ECLI:NL:CRVB:2016:3657
Centrale Raad van Beroep
- Hoger beroep
- Rechtspraak.nl
Afwijzing verzoek om bijzondere bijstand voor opleidingskosten
In deze zaak heeft de Centrale Raad van Beroep op 20 september 2016 uitspraak gedaan in hoger beroep tegen een eerdere uitspraak van de rechtbank Oost-Brabant. Appellante, die sinds 1 februari 2012 bijstand ontving op grond van de Wet werk en bijstand, had een aanvraag ingediend voor bijzondere bijstand voor de kosten van een opleiding tot visagiste. Het college van burgemeester en wethouders van Eindhoven heeft deze aanvraag afgewezen, omdat de kosten niet als noodzakelijke kosten van het bestaan werden beschouwd. De rechtbank heeft het beroep van appellante ongegrond verklaard, waarna appellante in hoger beroep ging.

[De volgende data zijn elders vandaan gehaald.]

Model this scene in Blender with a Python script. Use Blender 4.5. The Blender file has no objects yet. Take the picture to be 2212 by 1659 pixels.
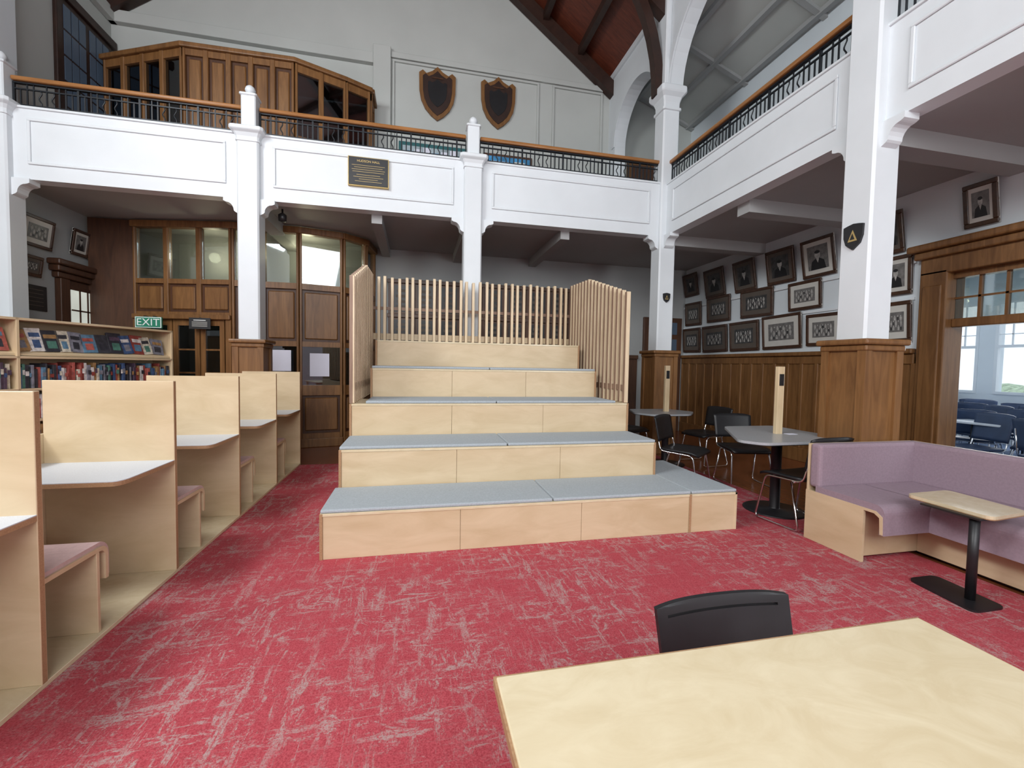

De Raad heeft vastgesteld dat de aanvraag van appellante specifiek gericht was op vergoeding van opleidingskosten en niet op deelname aan een traject. De Raad heeft het toetsingskader van artikel 35 van de WWB toegepast, waarbij werd beoordeeld of de kosten noodzakelijk waren en voortvloeiden uit bijzondere omstandigheden. Appellante heeft onvoldoende aangetoond dat de gevraagde opleiding noodzakelijk was, gezien haar eerdere opleiding en werkervaring. De Raad concludeert dat het college de aanvraag terecht heeft afgewezen en bevestigt de uitspraak van de rechtbank.
De Raad heeft ook het beroep op het vertrouwensbeginsel van appellante verworpen, omdat er geen ondubbelzinnige toezegging was gedaan door het college. De uitspraak bevestigt dat het hoger beroep niet slaagt en dat er geen aanleiding is voor een veroordeling in de proceskosten.